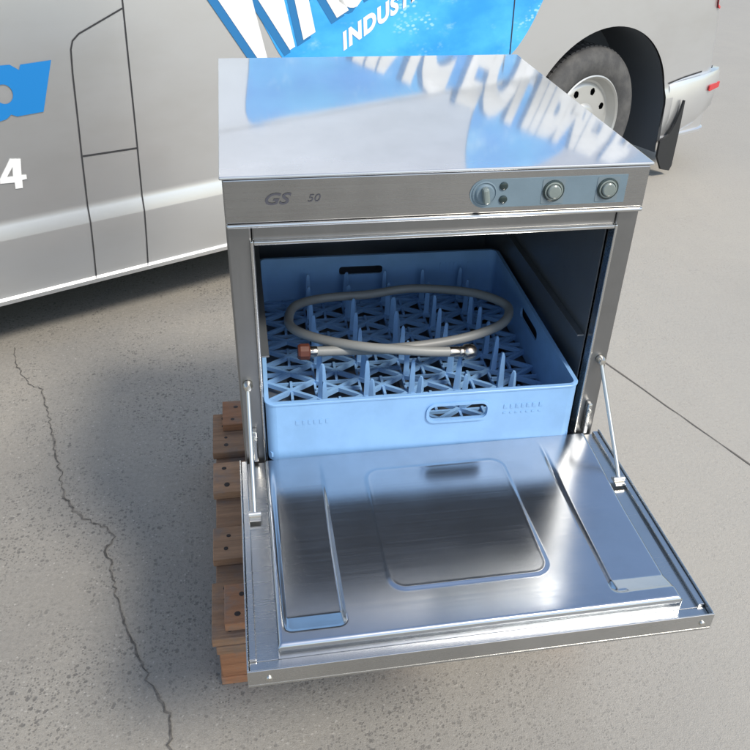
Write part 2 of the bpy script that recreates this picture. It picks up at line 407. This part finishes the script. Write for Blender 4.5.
MB().lathe((0, 0, 0), (0, 1, 0), [(.214, .035), (.217, .012), (.235, .002), (.27, -.004), (.30, .0), (.318, .010), (.322, .013), (.334, .024), (.3385, .036), (.34, .05), (.34, .17), (.334, .197), (.30, .22), (.23, .222), (.214, .19)], 72, cap=False).build('tyre', M_tyre, wh, local=True, smooth=35)
b = MB(); K = 72                                 # tread blocks over the crown
for i in range(K):
    a0 = 2*math.pi*i/K
    for y0, y1, sh in ((.040, .075, 0), (.083, .108, .5), (.114, .139, 0), (.147, .180, .5)):
        a = a0 + sh*2*math.pi/K
        b.box(-.0105, .0105, y0, y1, .336, .3425, Matrix.Rotation(a, 4, 'Y'))
b.build('tread', M_tyre, wh, local=True)
b = MB(); K = 288; prof = [(.216, .012), (.219, .006), (.213, .003), (.206, .010), (.200, .035), (.190, .05), (.180, .052), (.170, .044), (.162, .041), (.159, .0407), (.156, .0404), (.153, .0401), (.150, .0398), (.147, .0396), (.144, .0394), (.141, .0392), (.138, .039), (.135, .0388), (.132, .0386), (.129, .0384), (.126, .0382), (.123, .038), (.112, .037), (.100, .036), (.085, .036), (.078, .026), (.068, .020), (.02, .018)]
L = [[b.b.verts.new((r*math.cos(2*math.pi*i/K), t, r*math.sin(2*math.pi*i/K))) for i in range(K)] for r, t in prof]
for i in range(len(L)-1):
    for j in range(K):
        a = ((j+.5) % 36 - 18)/3                      # eight slots
        rm = (prof[i][0]+prof[i+1][0])/2
        if (a/1.75)**2 + ((rm-.142)/.0165)**2 < 1: continue
        b.b.faces.new((L[i][j], L[i][(j+1) % K], L[i+1][(j+1) % K], L[i+1][j]))
b.b.faces.new(L[-1])
b.build('rim', M_rimw, wh, local=True, smooth=30)
MB().lathe((0, .07, 0), (0, 1, 0), [(.20, 0), (.20, .01)], 40).build('brake_plate', M_gap, wh, local=True)
def copy_tree(o, parent):
    c_ = o.copy(); COL.objects.link(c_); c_.parent = parent
    for ch in list(o.children): copy_tree(ch, c_)
    return c_
for s, y, rz in ((-3.38, .055, 0), (0, 1.845, math.pi), (-3.38, 1.845, math.pi)):
    c_ = copy_tree(wh, van); c_.location = (s, y, .34); c_.rotation_euler = (0, 0, rz)
# rear bumper
b = MB(); rs = []
for s, zb, zt, e in ((.515, .165, .462, .004), (.60, .19, .476, -.012), (.75, .235, .486, -.016), (.88, .29, .492, .0), (.94, .325, .490, .035), (.968, .345, .484, .10), (.975, .35, .48, .30), (.975, .35, .48, .95)):
    y0 = e
    rs.append([(s, y0+.02, zb), (s, y0+.004, zb+.03), (s, y0, zb+.10), (s, y0+.002, zt-.02), (s, y0+.012, zt), (s-.0, max(y0+.05, .05), zt), (s, max(y0+.05, .05), zb)])
rs += [[(p[0], 1.9-p[1], p[2]) for p in r] for r in rs[-2::-1]]
b.rings(rs).build('rear_bumper', M_paint, van, local=True, smooth=35)
flat([rrect(.80, .925, .400, .430, .008, 3)], lambda q: Vector((q.x, -.012 + max(0, q.x-.83)*.32 - q.z, q.y)), thick=.006).build('side_reflector', M_red, van, local=True)
decal('bumper_seam', strip([(.50, .470), (.62, .487), (.74, .497), (.86, .503)], .007), M_gap, .002)
flat([rrect(.80, .895, .79, 1.28, .02, 3)], lambda q: Vector((vloc(q.x, q.y, 0)[0]+.004, vloc(q.x, q.y, side_y(q.y))[1]-.004-q.z, q.y)), zs, .004).build('tail_lamp', M_red, van, local=True)
# mud flap
flat([[(.530, .045), (.600, .025), (.614, .05), (.612, .20), (.603, .385), (.596, .385), (.585, .33), (.565, .27), (.535, .225), (.473, .20), (.478, .12)]], lambda q: Vector((q.x, -.020-q.z, q.y)), thick=.012).build('mud_flap', M_dark, van, local=True)
decal('side_window', [smooth_loop([(-2.35, 1.15), (-2.36, 1.70), (-2.75, 1.73), (-2.95, 1.62), (-3.28, 1.17)], 4)], M_glass, .003)
b = MB(); b.b.faces.new([b.b.verts.new(p) for p in ((-2.83, .25, 2.152), (-2.83, 1.65, 2.152), (-3.50, 1.74, 1.197), (-3.50, .16, 1.197))]); b.build('windscreen', M_glass, van, local=True)
decal('headlamp', [smooth_loop([(-3.72, .72), (-3.72, .82), (-3.92, .84), (-4.0, .74), (-3.9, .68)], 4)], M_lampw, .004)
MB().box(-3.25, -3.10, -.20, -.02, 1.10, 1.34).build('door_mirror', M_dark, van, local=True, bevel=.03)
MB().box(-2.33, -2.22, -.012, .012, 1.16, 1.19).build('door_handle', M_paint, van, local=True, bevel=.008)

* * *

# WHAT NEEDS TO BE DONE
Quote the data above in full, leaving out the pictures it holds.

# IN RESPONSE
Write part 2 of the bpy script that recreates this picture. It picks up at line 407. This part finishes the script. Write for Blender 4.5.
MB().lathe((0, 0, 0), (0, 1, 0), [(.214, .035), (.217, .012), (.235, .002), (.27, -.004), (.30, .0), (.318, .010), (.322, .013), (.334, .024), (.3385, .036), (.34, .05), (.34, .17), (.334, .197), (.30, .22), (.23, .222), (.214, .19)], 72, cap=False).build('tyre', M_tyre, wh, local=True, smooth=35)
b = MB(); K = 72                                 # tread blocks over the crown
for i in range(K):
    a0 = 2*math.pi*i/K
    for y0, y1, sh in ((.040, .075, 0), (.083, .108, .5), (.114, .139, 0), (.147, .180, .5)):
        a = a0 + sh*2*math.pi/K
        b.box(-.0105, .0105, y0, y1, .336, .3425, Matrix.Rotation(a, 4, 'Y'))
b.build('tread', M_tyre, wh, local=True)
b = MB(); K = 288; prof = [(.216, .012), (.219, .006), (.213, .003), (.206, .010), (.200, .035), (.190, .05), (.180, .052), (.170, .044), (.162, .041), (.159, .0407), (.156, .0404), (.153, .0401), (.150, .0398), (.147, .0396), (.144, .0394), (.141, .0392), (.138, .039), (.135, .0388), (.132, .0386), (.129, .0384), (.126, .0382), (.123, .038), (.112, .037), (.100, .036), (.085, .036), (.078, .026), (.068, .020), (.02, .018)]
L = [[b.b.verts.new((r*math.cos(2*math.pi*i/K), t, r*math.sin(2*math.pi*i/K))) for i in range(K)] for r, t in prof]
for i in range(len(L)-1):
    for j in range(K):
        a = ((j+.5) % 36 - 18)/3                      # eight slots
        rm = (prof[i][0]+prof[i+1][0])/2
        if (a/1.75)**2 + ((rm-.142)/.0165)**2 < 1: continue
        b.b.faces.new((L[i][j], L[i][(j+1) % K], L[i+1][(j+1) % K], L[i+1][j]))
b.b.faces.new(L[-1])
b.build('rim', M_rimw, wh, local=True, smooth=30)
MB().lathe((0, .07, 0), (0, 1, 0), [(.20, 0), (.20, .01)], 40).build('brake_plate', M_gap, wh, local=True)
def copy_tree(o, parent):
    c_ = o.copy(); COL.objects.link(c_); c_.parent = parent
    for ch in list(o.children): copy_tree(ch, c_)
    return c_
for s, y, rz in ((-3.38, .055, 0), (0, 1.845, math.pi), (-3.38, 1.845, math.pi)):
    c_ = copy_tree(wh, van); c_.location = (s, y, .34); c_.rotation_euler = (0, 0, rz)
# rear bumper
b = MB(); rs = []
for s, zb, zt, e in ((.515, .165, .462, .004), (.60, .19, .476, -.012), (.75, .235, .486, -.016), (.88, .29, .492, .0), (.94, .325, .490, .035), (.968, .345, .484, .10), (.975, .35, .48, .30), (.975, .35, .48, .95)):
    y0 = e
    rs.append([(s, y0+.02, zb), (s, y0+.004, zb+.03), (s, y0, zb+.10), (s, y0+.002, zt-.02), (s, y0+.012, zt), (s-.0, max(y0+.05, .05), zt), (s, max(y0+.05, .05), zb)])
rs += [[(p[0], 1.9-p[1], p[2]) for p in r] for r in rs[-2::-1]]
b.rings(rs).build('rear_bumper', M_paint, van, local=True, smooth=35)
flat([rrect(.80, .925, .400, .430, .008, 3)], lambda q: Vector((q.x, -.012 + max(0, q.x-.83)*.32 - q.z, q.y)), thick=.006).build('side_reflector', M_red, van, local=True)
decal('bumper_seam', strip([(.50, .470), (.62, .487), (.74, .497), (.86, .503)], .007), M_gap, .002)
flat([rrect(.80, .895, .79, 1.28, .02, 3)], lambda q: Vector((vloc(q.x, q.y, 0)[0]+.004, vloc(q.x, q.y, side_y(q.y))[1]-.004-q.z, q.y)), zs, .004).build('tail_lamp', M_red, van, local=True)
# mud flap
flat([[(.530, .045), (.600, .025), (.614, .05), (.612, .20), (.603, .385), (.596, .385), (.585, .33), (.565, .27), (.535, .225), (.473, .20), (.478, .12)]], lambda q: Vector((q.x, -.020-q.z, q.y)), thick=.012).build('mud_flap', M_dark, van, local=True)
decal('side_window', [smooth_loop([(-2.35, 1.15), (-2.36, 1.70), (-2.75, 1.73), (-2.95, 1.62), (-3.28, 1.17)], 4)], M_glass, .003)
b = MB(); b.b.faces.new([b.b.verts.new(p) for p in ((-2.83, .25, 2.152), (-2.83, 1.65, 2.152), (-3.50, 1.74, 1.197), (-3.50, .16, 1.197))]); b.build('windscreen', M_glass, van, local=True)
decal('headlamp', [smooth_loop([(-3.72, .72), (-3.72, .82), (-3.92, .84), (-4.0, .74), (-3.9, .68)], 4)], M_lampw, .004)
MB().box(-3.25, -3.10, -.20, -.02, 1.10, 1.34).build('door_mirror', M_dark, van, local=True, bevel=.03)
MB().box(-2.33, -2.22, -.012, .012, 1.16, 1.19).build('door_handle', M_paint, van, local=True, bevel=.008)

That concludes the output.